The main difference between the valley this month and last month is the weather. For this week, at least, we have the return of summer, and the sunshine is casting a glaze over all the foliage. The reed canary grass toppled over after flowering but is now sprouting fresh green blades. In previous years I haven’t noticed this second ‘crop’, but I am not expecting it to flower again. Bursts of colour come from the purple loosestrife, which is still flowering.
Below, I have pasted the picture for June, so you can see the difference from the beginning to the end of summer.
More things that got away – I had to mow the pathways down in the watermeadow yesterday, as it was my only chance for the next couple of weeks. My back was well enough as long as the mower’s motor assisted me. I tried not to think about the wildlife I was rampaging over. Many grasshoppers hopped out of my way as did a couple of frogs which I was peeved about as I didn’t have my camera with me. There were three huge spiders guarding webs across the left-hand pathway, but they scuttled back to their anchorage points before I came barging through and I know they will soon build more cobwebs. I missed a beetle on the ramp and a red dragonfly, which might have been the Common Darter, but it flew off before I could examine it close-up. I straightened one of the stone steps and a centipede scuttled away. I went back down with the camera a little later and didn’t see as much that time, though I got an excellent photo of a green-veined white butterfly and one of the disgruntled spiders’ cousins whose web in the middle of a grass patch remained undisturbed.

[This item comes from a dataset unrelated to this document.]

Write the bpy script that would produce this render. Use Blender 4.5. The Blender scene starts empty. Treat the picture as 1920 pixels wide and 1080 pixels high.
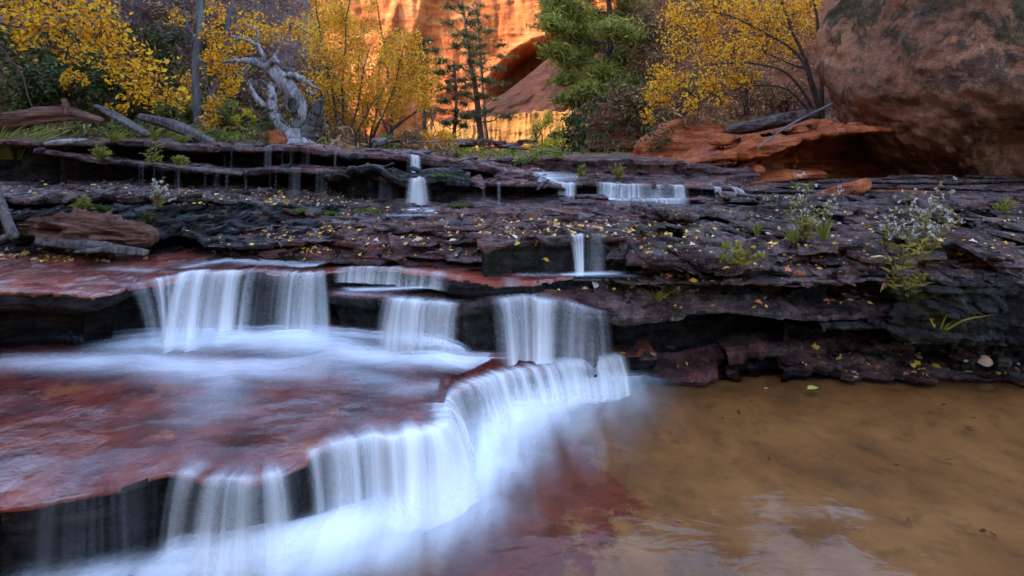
import bpy, math, random
import numpy as np
from mathutils import Vector
from mathutils.bvhtree import BVHTree

# ------------------------------------------------------------------ camera, sky, sun, exposure
SC = bpy.context.scene
COL = SC.collection
F, HZ, H = 1067.0, 280.0, 1.0            # focal length and eye-level row in photograph pixels, eye height in metres
cam_data = bpy.data.cameras.new('camera')
cam = bpy.data.objects.new('camera', cam_data)
COL.objects.link(cam)
cam.location = (0, 0, H)
cam.rotation_euler = (math.radians(90), 0, 0)
cam_data.lens = 20.0
cam_data.sensor_width = 36.0
cam_data.shift_y = -(540 - HZ) / 1920
cam_data.clip_start = 0.05
cam_data.clip_end = 500
SC.camera = cam

SUN_EL, SUN_AZ = math.radians(36), math.radians(248)     # azimuth clockwise from +Y: from the left, a little behind the camera
world = bpy.data.worlds.new('World')
SC.world = world
world.use_nodes = True
wn = world.node_tree.nodes
sky = wn.new('ShaderNodeTexSky')
sky.sky_type = 'NISHITA'
sky.sun_disc = False
sky.sun_elevation = SUN_EL
sky.sun_rotation = SUN_AZ
world.node_tree.links.new(sky.outputs['Color'], wn['Background'].inputs['Color'])
wn['Background'].inputs['Strength'].default_value = 0.15

sun_data = bpy.data.lights.new('sun', 'SUN')
sun_data.energy = 2.0
sun_data.angle = math.radians(0.5)
sun_data.color = (1.0, 0.86, 0.66)
sun = bpy.data.objects.new('sun', sun_data)
COL.objects.link(sun)
SUN_DIR = Vector((math.sin(SUN_AZ) * math.cos(SUN_EL), math.cos(SUN_AZ) * math.cos(SUN_EL), math.sin(SUN_EL)))
sun.rotation_euler = SUN_DIR.to_track_quat('Z', 'Y').to_euler()
sun.location = (-8, -10, 20)

SC.view_settings.view_transform = 'Standard'
SC.view_settings.look = 'None'
SC.view_settings.exposure = 2.95
SC.view_settings.gamma = 1.0
SC.cycles.max_bounces = 8
SC.cycles.transparent_max_bounces = 24
SC.cycles.caustics_reflective = False
SC.cycles.caustics_refractive = False
SC.cycles.sample_clamp_indirect = 6.0

rng = np.random.default_rng(11)
random.seed(11)

# ------------------------------------------------------------------ small helpers
def W(px, py, Y):
    """point seen at photograph pixel (px, py) at depth Y"""
    return np.array([(px - 960) / F * Y, Y, H - (py - HZ) / F * Y])

def P(px, py, z):
    """point seen at pixel (px, py) on the level z"""
    Y = (H - z) * F / (py - HZ)
    return np.array([(px - 960) / F * Y, Y, z])

def hash01(ix, iy, iz, seed):
    h = (ix.astype(np.int64) * 374761393 + iy.astype(np.int64) * 668265263 + iz.astype(np.int64) * 2147483647 + seed * 1274126177) & 0xFFFFFFFF
    h = ((h ^ (h >> 13)) * 1274126177) & 0xFFFFFFFF
    h = ((h ^ (h >> 16)) * 2246822519) & 0xFFFFFFFF
    return ((h ^ (h >> 15)) & 0xFFFFFF) / float(0xFFFFFF)

def vnoise(x, y, z, seed=0):
    x, y, z = np.broadcast_arrays(np.asarray(x, float), np.asarray(y, float), np.asarray(z, float))
    ix, iy, iz = np.floor(x), np.floor(y), np.floor(z)
    fx, fy, fz = x - ix, y - iy, z - iz
    s = lambda t: t * t * t * (t * (t * 6 - 15) + 10)
    fx, fy, fz = s(fx), s(fy), s(fz)
    r = 0
    for dx in (0, 1):
        wx = fx if dx else 1 - fx
        for dy in (0, 1):
            wy = fy if dy else 1 - fy
            for dz in (0, 1):
                wz = fz if dz else 1 - fz
                r = r + hash01(ix + dx, iy + dy, iz + dz, seed) * wx * wy * wz
    return r * 2 - 1

def fbm(x, y=0., z=0., oct=4, seed=0, gain=.5, lac=2.03):
    a, t, n = 1.0, 0, 0
    for k in range(oct):
        t = t + a * vnoise(np.asarray(x) * lac ** k, np.asarray(y) * lac ** k, np.asarray(z) * lac ** k, seed + k * 17)
        n += a
        a *= gain
    return t / n

def blocky(s, f, seed):
    """fractured outline: straight facets with abrupt steps between them"""
    u = np.asarray(s) * f + .6 * vnoise(np.asarray(s) * f * .4, seed, 0, seed)
    i = np.floor(u); t = u - i
    h = lambda k, q: hash01(i + k, i * 0 + q, i * 0, seed) * 2 - 1
    a0, a1 = h(0, 1), h(1, 1)
    k0 = h(0, 2) * .7; k1 = h(1, 2) * .7
    v0 = a0 + k0 * (t - .5); v1 = a1 + k1 * (-.5)
    e = np.clip((t - .86) / .14, 0, 1)
    return v0 * (1 - e) + v1 * e

def sstep(a, b, x):
    t = np.clip((np.asarray(x, float) - a) / (b - a), 0, 1)
    return t * t * (3 - 2 * t)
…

Lots of carpet moths and speckled wood butterflies and swarms of dung flies of various sizes.
PROJECT UPDATE – I have just realised that at this point, I am a quarter of the way through the year that started on 5th June 2023. So how’s it going? My goal was to record 260 species in the year, which is 65 per quarter and I have recorded 120 so far, which on paper looks way ahead of schedule!
However, there are lean times ahead! The meadow will be flooded for a month or two during the winter and, yes, I could paddle, but I don’t want to turn it into a quagmire. During that time, I can try and spot birds from the decking or the house and I can record the rest of the trees – alder, willows. Also, I have some photos that I still haven’t identified, like grasses, docks, and toadstools.
There will be a fresh scattering of flowers in the spring, and I hope to be able to do some pond-dipping. The pond and stream are too overgrown to get to at the moment, so I haven’t recorded any pondlife at all as yet, but I know it’s there.
So, until then, I’ve got to keep my eyes open and my camera clicking. There are probably tiny plants that I have been overlooking, the centipede that got away and there will undoubtedly be more fungi in the autumn. I wasn’t expecting to see any during the summer – and I still haven’t identified what I saw.